What is needed: The data below needs to be returned exactly, line for line.

#### Supplied information

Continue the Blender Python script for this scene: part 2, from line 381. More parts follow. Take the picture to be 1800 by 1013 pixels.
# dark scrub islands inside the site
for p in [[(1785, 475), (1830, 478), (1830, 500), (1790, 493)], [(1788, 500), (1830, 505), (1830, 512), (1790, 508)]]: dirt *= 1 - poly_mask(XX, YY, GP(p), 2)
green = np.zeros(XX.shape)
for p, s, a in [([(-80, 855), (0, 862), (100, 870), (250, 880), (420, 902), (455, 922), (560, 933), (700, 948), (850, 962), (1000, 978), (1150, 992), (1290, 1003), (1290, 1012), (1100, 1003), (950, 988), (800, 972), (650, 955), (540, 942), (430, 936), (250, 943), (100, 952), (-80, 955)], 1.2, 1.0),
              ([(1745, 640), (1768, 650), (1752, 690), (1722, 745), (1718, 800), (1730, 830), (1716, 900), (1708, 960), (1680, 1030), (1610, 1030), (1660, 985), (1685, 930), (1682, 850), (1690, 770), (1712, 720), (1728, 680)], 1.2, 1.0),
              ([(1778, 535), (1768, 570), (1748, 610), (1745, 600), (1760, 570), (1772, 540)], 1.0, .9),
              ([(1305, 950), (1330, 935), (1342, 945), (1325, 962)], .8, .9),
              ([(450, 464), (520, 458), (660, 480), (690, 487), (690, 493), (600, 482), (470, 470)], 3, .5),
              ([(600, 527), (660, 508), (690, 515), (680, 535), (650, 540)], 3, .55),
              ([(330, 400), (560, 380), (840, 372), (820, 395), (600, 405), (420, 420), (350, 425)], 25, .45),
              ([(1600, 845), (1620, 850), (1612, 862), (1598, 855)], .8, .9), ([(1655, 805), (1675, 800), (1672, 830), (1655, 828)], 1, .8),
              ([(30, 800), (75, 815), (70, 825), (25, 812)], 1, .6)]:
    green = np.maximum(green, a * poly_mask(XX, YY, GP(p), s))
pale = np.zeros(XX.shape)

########

Answer to this exercise:
Continue the Blender Python script for this scene: part 2, from line 381. More parts follow. Take the picture to be 1800 by 1013 pixels.
# dark scrub islands inside the site
for p in [[(1785, 475), (1830, 478), (1830, 500), (1790, 493)], [(1788, 500), (1830, 505), (1830, 512), (1790, 508)]]: dirt *= 1 - poly_mask(XX, YY, GP(p), 2)
green = np.zeros(XX.shape)
for p, s, a in [([(-80, 855), (0, 862), (100, 870), (250, 880), (420, 902), (455, 922), (560, 933), (700, 948), (850, 962), (1000, 978), (1150, 992), (1290, 1003), (1290, 1012), (1100, 1003), (950, 988), (800, 972), (650, 955), (540, 942), (430, 936), (250, 943), (100, 952), (-80, 955)], 1.2, 1.0),
              ([(1745, 640), (1768, 650), (1752, 690), (1722, 745), (1718, 800), (1730, 830), (1716, 900), (1708, 960), (1680, 1030), (1610, 1030), (1660, 985), (1685, 930), (1682, 850), (1690, 770), (1712, 720), (1728, 680)], 1.2, 1.0),
              ([(1778, 535), (1768, 570), (1748, 610), (1745, 600), (1760, 570), (1772, 540)], 1.0, .9),
              ([(1305, 950), (1330, 935), (1342, 945), (1325, 962)], .8, .9),
              ([(450, 464), (520, 458), (660, 480), (690, 487), (690, 493), (600, 482), (470, 470)], 3, .5),
              ([(600, 527), (660, 508), (690, 515), (680, 535), (650, 540)], 3, .55),
              ([(330, 400), (560, 380), (840, 372), (820, 395), (600, 405), (420, 420), (350, 425)], 25, .45),
              ([(1600, 845), (1620, 850), (1612, 862), (1598, 855)], .8, .9), ([(1655, 805), (1675, 800), (1672, 830), (1655, 828)], 1, .8),
              ([(30, 800), (75, 815), (70, 825), (25, 812)], 1, .6)]:
    green = np.maximum(green, a * poly_mask(XX, YY, GP(p), s))
pale = np.zeros(XX.shape)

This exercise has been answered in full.